The Rest of the Story on Roe

“Blackmun's Roe v. Wade Was Almost Overturned” (March 28-April 3) told how the 1992 Supreme Court case Planned Parenthood v. Casey nearly overturned the case that legalized abortion.

Many people don't know that the original Roe case was nearly dismissed. When Notre Dame law professor Douglas Kmiec reviewed the papers of another of the Roe justices, Justice Thurgood Marshall, he found that Justice William Douglas saw abortion as an extension of his 1965 [Griswald vs. Connecticut] opinion invalidating a Connecticut law limiting the use of artificial contraception.

The papers show that the Roe justices could not agree about what method of analysis to apply or even agree on a position clear enough to take a vote in conference.

Blackmun suggested the court declare the Texas law prohibiting abortion vague and dismiss the case. Because new members came onto the court after Roe v. Wade's original argument, the case was reargued. Douglas arranged a consensus, because he didn't want to risk losing his majority on re-argument.

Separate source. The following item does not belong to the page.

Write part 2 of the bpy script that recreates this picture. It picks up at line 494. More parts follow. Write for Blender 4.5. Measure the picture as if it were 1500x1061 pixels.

Blackmun wrote that this case was decided with “arbitrary” rationale. It was not discernment of the law of the land but arbitrary choice that accounted for the result in Roe.

Kmiec learned that none of the justices claimed there is a specific textual guarantee of abortion to be found anywhere in the constitutional document. He said the internal drafts acknowledge that the abortion claim finds no legitimacy within the background principles of common law, out of which the Constitution emerged.